If imitation is the sincerest form of flattery, its lack much be a sincere form of rebuke and our hypertensive desire not to be seen to be intolerant of “judging” makes it one of the few measures we can actually use to understand what people really think. The capacity to copy traits you think are good or useful and let the negative ones die out is one of the primary benefits of diversity. It is the essence of adaption and the lubricant of innovation. It is how all successful people and groups have prospered in practice, but it has never been very popular in theory.
It seems a little mean, especially since it will tend to fall hardest on the least successful individuals and groups in society, since they are almost by definition doing the things that don’t work as well. Nobody wants to copy what losers are doing. And it gets entangled with ideas of cultural values and ethnicity.
What is culture? Basically, a culture is a set of habits and traditions that were useful at least some times in the past. Whether they remain useful is a question we have to ask constantly. There is nothing sacred about any particular cultural traits and while we should be very careful when changing long-established practices and relations – like ecology, they often have connections and purposes that are not immediately apparent – change them we must.
American culture is extraordinarily good at this. In the 1980s, we went through a revolution in business management, where we copied, adapted and developed many organizational principles from Japan. Emphasize those words adapted & developed. It was not just a copy; it was something better suited to our needs. Or consider the changes in the American diet, at least the one we know we are supposed to eat. My father would not recognize many of the things we commonly consume. We have imitated and developed.
Yet it is a common theme that Americans do not learn from others and try to force others to be more like them. One reason for this is that we adapt & develop with so much ease that it often goes unnoticed, even by us. Another is a kind of bias against American ideas. When we adopt something, it seems to become “American” and others might resist it for that reason, often while imitating it, BTW – the sincerest form of flattery – because it works. But I think a lot of it has to do with the other side of that flattery equation. The lack of imitation is a kind of rebuke and there are lots of things we don’t imitate and don’t want to imitate.
But too often we are too hypocritical, i.e. politically correct, to be open. Instead we praise, but don’t take any concrete steps to learn or adopt.
In my observation, the more people effusively praise something, the less they actually respect it* and if you have to have a special sponsored celebration you can be pretty much sure that nobody will be imitating whatever/whoever you are celebrating (i.e. they don’t really want it). Think about it from the point of view of what we really want. When we were trying to learn about Japanese quality control methods a couple decades ago, we didn’t have to sponsor special months for it. Everybody wanted it. People & firms paid their own money and spent their own time trying to learn about it because they really thought is was something they wanted.
The cynical saying that you should either be sincere or fake sincerity only works in the short term and only for transactions that involve mostly words. If you loudly praise the food I serve, but won’t eat it, I know you don’t really like it.
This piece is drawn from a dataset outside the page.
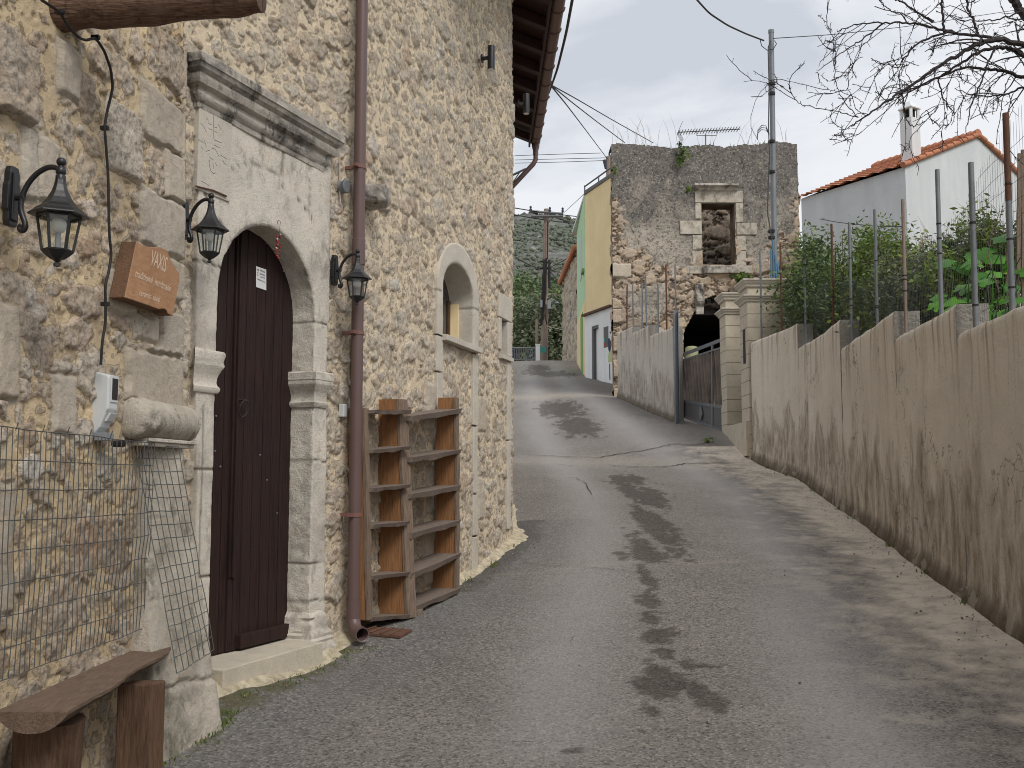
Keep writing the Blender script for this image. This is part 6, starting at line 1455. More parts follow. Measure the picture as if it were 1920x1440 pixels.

After a while, I will resent the insincere praise.
We should respect all humans because they are human, but there are some types of respect that cannot be given or demanded; they must be earned. You earn this kind of respect by what you do over a period of time. It means doing something worthy of emulation or creating something worthy of imitation. Respect is a kind of mutual society. You can only get it and only give it if you are doing the right things.
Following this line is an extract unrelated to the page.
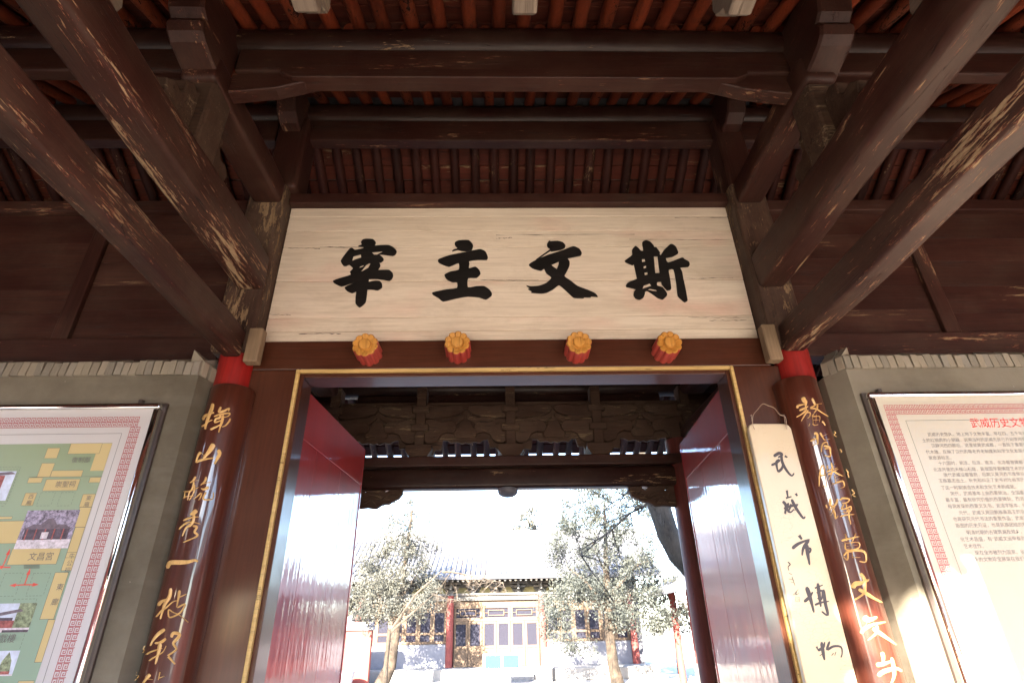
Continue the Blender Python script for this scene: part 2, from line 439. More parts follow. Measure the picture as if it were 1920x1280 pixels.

This is the harder part. There are some people whose respect you don’t want and some whose respect you can’t get. When you are not getting the respect you think you deserve, it usually is your own fault, but sometimes it really is their fault.
* Here I am talking about traits, habits and culture. Of course, we may legitimately praise heroes or great events, but even that can go overboard.
BTW – the picture is a metal tree in the sculpture garden near the Capitol Mall. I hate it. Who needs an imitation tree when there are plenty of real trees. I wonder how much they paid for it.